PROBLEM TO SOLVE:
Repeat the listing word for word. No pictures belong in the copy.

....

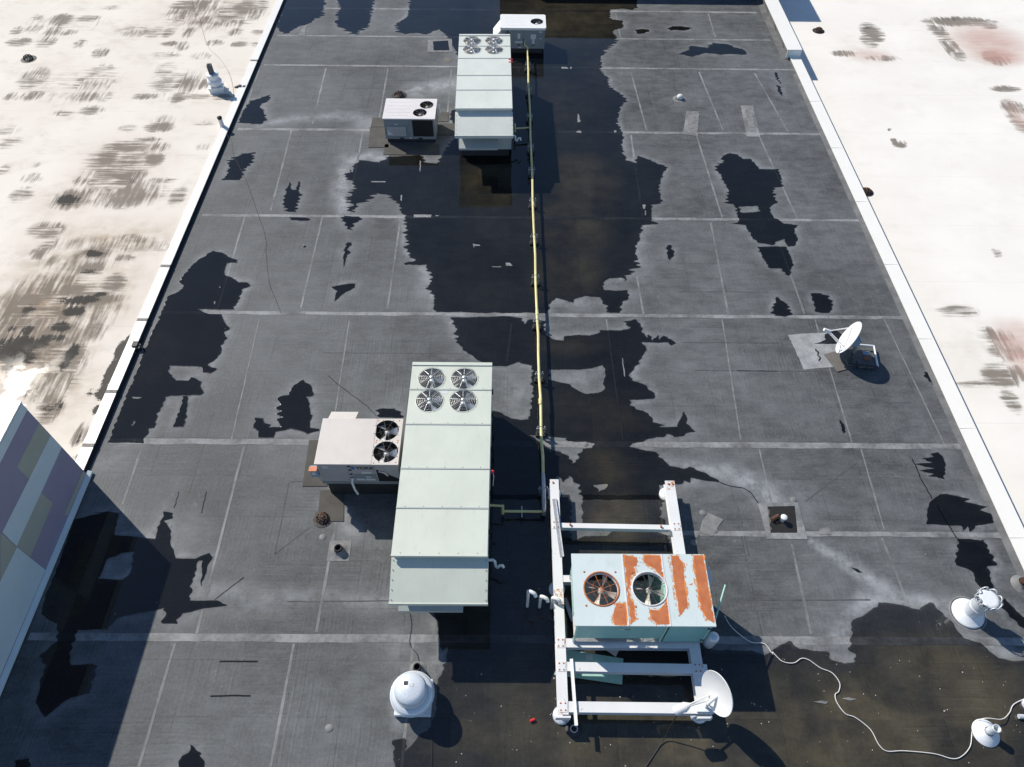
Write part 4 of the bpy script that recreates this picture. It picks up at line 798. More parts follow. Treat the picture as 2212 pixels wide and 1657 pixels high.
# ------------------------------------------------------------------ the smaller packaged units
def york():
    T = 1.69; x0, x1, y0, y1 = -4.83, -2.735, 9.13, 10.52
    W, D = x1-x0, y1-y0
    t = thing('packaged_unit', 'taupe packaged unit with two fans touching the near long unit', 'air conditioner', (x0, y0, 0))
    MB().box(0.1, W-0.1, 0.1, D-0.1, 0.0, 0.66).build('roof_curb', 'dark', t)
    MB().box(0.02, W-0.02, 0.03, D-0.02, 0.661, 0.76).build('base_rail', 'greyside', t)
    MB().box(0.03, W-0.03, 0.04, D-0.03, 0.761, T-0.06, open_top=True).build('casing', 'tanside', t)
    f1, f2 = (1.70, 1.03), (1.745, 0.38); r = 0.315
    MB().box(0.0, 1.42, 0.0, D, T-0.05, T).build('top_panel', 'tan', t, bevel=0.008)
    plate_with_holes([(1.424, 0.0), (W, 0.0), (W, D), (1.424, D)], [circle(*f1, r), circle(*f2, r)], T-0.05, T-0.002).build('fan_deck', 'tan', t)
    fan(t, *f1, T-0.02, r, 0.3, 3, 8, gmat='darkwire', phase=0.15, wide=0.75); fan(t, *f2, T-0.02, r, 0.3, 3, 8, gmat='darkwire', phase=0.1, wide=0.75)
    for cx, cy in ((1.48, .72), (2.02, .72), (1.48, .05), (2.03, .07), (1.46, 1.33), (2.0, 1.33), (1.47, 0.66), (2.02, 0.66)):
        MB().lathe([(0.0, 0.008), (0.018, 0.005), (0.02, 0.0)][::-1], 8, (cx, cy, T-0.002)).build('rust_screw', 'orange', t)
    # outside air hood at the back
    MB().prism([(D-0.02, T-0.06), (D+0.42, T-0.3), (D+0.42, T-0.42), (D-0.02, T-0.8)], 'x', 0.1, 0.82).build('intake_hood', 'tan', t)
    y = 0.04
    MB().box(0.12, 0.76, y-0.012, y-0.001, 0.8, T-0.09).build('door_panel', 'tanside', t)
    MB().box(0.90, 1.42, y-0.012, y-0.001, 1.16, T-0.09).build('door_panel', 'tanside', t)
    MB().box(0.90, 1.46, y-0.013, y-0.001, 0.84, 1.14).build('control_panel', 'greyside', t)
    for i, (a, b, c, d) in enumerate(((0.16, 0.3, 1.45, 1.56), (1.12, 1.36, 1.2, 1.3), (0.93, 1.15, 0.86, 0.94), (1.18, 1.42, 0.86, 0.94), (1.2, 1.32, 1.0, 1.05))):
        MB().box(a, b, y-0.017, y-0.0135, c, d).build('paper_label', 'sticker', t)
    for zz in (1.5, 1.32, 1.12, 0.95): MB().box(0.8, 0.87, y-0.01, y-0.001, zz, zz+0.06).build('cable_port', 'dark', t)
    text_mesh('YORK', 0.165, 'lettering', 'ink', t, (1.225, y-0.0145, T-0.28), (R(90), 0, 0), 0.006)
    MB().box(0.885, 0.965, y-0.017, y-0.0135, T-0.28, T-0.16).build('logo', 'blueink', t)
    # corner cut open over the compressor, with the guard panel hanging askew
    MB().box(1.5, W-0.05, y-0.012, y-0.001, 0.8, 1.5).build('coil_face', 'coil', t)
    MB().prism([(1.5, T-0.08), (W-0.03, T-0.08), (W-0.03, 0.95), (1.5, 1.45)], 'y', y-0.03, y-0.02).build('guard_panel', 'tanside', t)
    text_mesh('US', 0.06, 'lettering', 'sticker', t, (1.86, y-0.0325, 1.42), (R(90), 0, 0))
    MB().tube([(1.56, y-0.04, 1.36), (1.7, y-0.06, 1.33), (1.78, y-0.06, 1.18)], 0.025, 8).build('suction_line', 'steel', t)
    MB().tube([(0.84, y-0.02, 0.98), (0.84, y-0.14, 0.93), (0.88, y-0.2, 0.7), (0.93, y-0.22, 0.5)], 0.03, 8).build('drain_pipe', 'pvc', t)
    # disconnect box on the left side
    MB().box(-0.18, 0.02, 0.0, 0.16, 1.05, 1.36).build('disconnect_box', 'boxblue', t)
    MB().box(-0.2, 0.0, -0.02, 0.12, 1.361, 1.385).build('disconnect_lid', 'lidorange', t)
    MB().box(-0.15, -0.05, -0.004, -0.001, 1.15, 1.3).build('paper_label', 'sticker', t)
    MB().tube([(-0.02, 0.05, 1.05), (0.0, 0.05, 0.8), (0.06, 0.06, 0.7)], 0.018, 6).build('conduit', 'steel', t)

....

OUTPUT FOR THIS EXERCISE:
Write part 4 of the bpy script that recreates this picture. It picks up at line 798. More parts follow. Treat the picture as 2212 pixels wide and 1657 pixels high.
# ------------------------------------------------------------------ the smaller packaged units
def york():
    T = 1.69; x0, x1, y0, y1 = -4.83, -2.735, 9.13, 10.52
    W, D = x1-x0, y1-y0
    t = thing('packaged_unit', 'taupe packaged unit with two fans touching the near long unit', 'air conditioner', (x0, y0, 0))
    MB().box(0.1, W-0.1, 0.1, D-0.1, 0.0, 0.66).build('roof_curb', 'dark', t)
    MB().box(0.02, W-0.02, 0.03, D-0.02, 0.661, 0.76).build('base_rail', 'greyside', t)
    MB().box(0.03, W-0.03, 0.04, D-0.03, 0.761, T-0.06, open_top=True).build('casing', 'tanside', t)
    f1, f2 = (1.70, 1.03), (1.745, 0.38); r = 0.315
    MB().box(0.0, 1.42, 0.0, D, T-0.05, T).build('top_panel', 'tan', t, bevel=0.008)
    plate_with_holes([(1.424, 0.0), (W, 0.0), (W, D), (1.424, D)], [circle(*f1, r), circle(*f2, r)], T-0.05, T-0.002).build('fan_deck', 'tan', t)
    fan(t, *f1, T-0.02, r, 0.3, 3, 8, gmat='darkwire', phase=0.15, wide=0.75); fan(t, *f2, T-0.02, r, 0.3, 3, 8, gmat='darkwire', phase=0.1, wide=0.75)
    for cx, cy in ((1.48, .72), (2.02, .72), (1.48, .05), (2.03, .07), (1.46, 1.33), (2.0, 1.33), (1.47, 0.66), (2.02, 0.66)):
        MB().lathe([(0.0, 0.008), (0.018, 0.005), (0.02, 0.0)][::-1], 8, (cx, cy, T-0.002)).build('rust_screw', 'orange', t)
    # outside air hood at the back
    MB().prism([(D-0.02, T-0.06), (D+0.42, T-0.3), (D+0.42, T-0.42), (D-0.02, T-0.8)], 'x', 0.1, 0.82).build('intake_hood', 'tan', t)
    y = 0.04
    MB().box(0.12, 0.76, y-0.012, y-0.001, 0.8, T-0.09).build('door_panel', 'tanside', t)
    MB().box(0.90, 1.42, y-0.012, y-0.001, 1.16, T-0.09).build('door_panel', 'tanside', t)
    MB().box(0.90, 1.46, y-0.013, y-0.001, 0.84, 1.14).build('control_panel', 'greyside', t)
    for i, (a, b, c, d) in enumerate(((0.16, 0.3, 1.45, 1.56), (1.12, 1.36, 1.2, 1.3), (0.93, 1.15, 0.86, 0.94), (1.18, 1.42, 0.86, 0.94), (1.2, 1.32, 1.0, 1.05))):
        MB().box(a, b, y-0.017, y-0.0135, c, d).build('paper_label', 'sticker', t)
    for zz in (1.5, 1.32, 1.12, 0.95): MB().box(0.8, 0.87, y-0.01, y-0.001, zz, zz+0.06).build('cable_port', 'dark', t)
    text_mesh('YORK', 0.165, 'lettering', 'ink', t, (1.225, y-0.0145, T-0.28), (R(90), 0, 0), 0.006)
    MB().box(0.885, 0.965, y-0.017, y-0.0135, T-0.28, T-0.16).build('logo', 'blueink', t)
    # corner cut open over the compressor, with the guard panel hanging askew
    MB().box(1.5, W-0.05, y-0.012, y-0.001, 0.8, 1.5).build('coil_face', 'coil', t)
    MB().prism([(1.5, T-0.08), (W-0.03, T-0.08), (W-0.03, 0.95), (1.5, 1.45)], 'y', y-0.03, y-0.02).build('guard_panel', 'tanside', t)
    text_mesh('US', 0.06, 'lettering', 'sticker', t, (1.86, y-0.0325, 1.42), (R(90), 0, 0))
    MB().tube([(1.56, y-0.04, 1.36), (1.7, y-0.06, 1.33), (1.78, y-0.06, 1.18)], 0.025, 8).build('suction_line', 'steel', t)
    MB().tube([(0.84, y-0.02, 0.98), (0.84, y-0.14, 0.93), (0.88, y-0.2, 0.7), (0.93, y-0.22, 0.5)], 0.03, 8).build('drain_pipe', 'pvc', t)
    # disconnect box on the left side
    MB().box(-0.18, 0.02, 0.0, 0.16, 1.05, 1.36).build('disconnect_box', 'boxblue', t)
    MB().box(-0.2, 0.0, -0.02, 0.12, 1.361, 1.385).build('disconnect_lid', 'lidorange', t)
    MB().box(-0.15, -0.05, -0.004, -0.001, 1.15, 1.3).build('paper_label', 'sticker', t)
    MB().tube([(-0.02, 0.05, 1.05), (0.0, 0.05, 0.8), (0.06, 0.06, 0.7)], 0.018, 6).build('conduit', 'steel', t)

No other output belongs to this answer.